Apple Flashback 2005: Apple Causes Stock Market Decline

“Once again, irresponsible Apple Computer has failed to conform to analysts expectations. Apple, the only innovative company in the computer business and the major innovator in consumer electronics, maker of the wildly popular iPod series, recently announced record profits, high margins, and the sale of over 6 million iPods and 1 million Macintoshes in the last quarter. A day later, as the price of Apple stock fell on this disappointing news, Steve Jobs announced the ‘new’ iPod—a thinner, color screen version capable of playing movies. Also announced, a new version of iTunes, which will include the downloading of video media from the iTunes Music Store, and an update to the iMac, adding to its ample capabilities a built-in iSight camera for video chatting, a ‘remote’ so that the beautiful flat-panel can be easily used to display DVDs as well as other rich media, and all for the same price as the previous model. The oracles of Wall Street, shocked at this disastrous development, proclaimed that Apple has now set itself up for a new decline, since it couldn’t possibly continue this ‘pace of innovation’. Apple stock tumbled again, by five points or so, dragging with it the entire stock market. [At this writing, Apple stock is at $74 and climbing on news of more TV content on the iTMS. OH if only I had bought a few hundred shares when it tumbled down to $45!!—Chris]”

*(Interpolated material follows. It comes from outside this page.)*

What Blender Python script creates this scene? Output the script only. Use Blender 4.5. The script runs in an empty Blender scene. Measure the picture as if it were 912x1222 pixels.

— from “Old Weird News”, Unpredictable Issue #79 12/12/2005

This is Starbucks Dude

Okay, I admit it, I call Starbucks “my other office”, and I sit here with my iPad or MacBook Pro and check my email and read and write. In fact, right now, everybody who has a seat here has some device in front of them. Most of us tolerate a colleague taking the occasional phone call, within reason, and we get annoyed with people who are loud and long on their calls. We might even put up with a YouTube video, if it’s short, and funny, and the guy keeps the volume down—but if someone starts watching BBC or CNN battle scenes from anywhere, I’m going to ask them to use their headphones, or turn it WAY down.

Some things are just not acceptable. Starbucks is a place of diversity and tolerance, and frankly, with all the banging of dishes and water running and coffee grinding and steam streaming, it is a place of noise. Noise and tolerance. Once in a rare while someone pushes this concept a bit, like the guy with the “card table laptop” in one of my other posts, but usually, usually, nobody really goes over the top. Until today.

There’s a guy with a BIG Dell laptop, attached to an external monitor – and no, I don’t mean one of those super portable USB connected external flat panels. Visualize this on a little round wooden Starbucks table. I’m talkin’ about a DELL desktop monitor with a stand. 20″ diagonal. How did he even get it in here?! He’s eating up TWO power outlets at once. Oh, did I forget to mention the EXTERNAL keyboard AND mouse?? Is it Bluetooth? I didn’t notice. What’s next? A laser printer??

This is a Starbucks dude. Starbucks!!

The Time of Darkness

The early to mid-Nineties of the past century. A time when Steve Jobs had been ousted from Apple and the company, lead by a dizzying array of corporate Big Heads, was always referred to in the press as, “beleaguered”. The Big Heads worked hard to kill all creativity at Apple. Their goal? Make Macs just another tan box, indistinguishable from Windows PCs, so, as they thought, Big Dumb Corporations would buy millions of them. But of course, they failed, fortunately.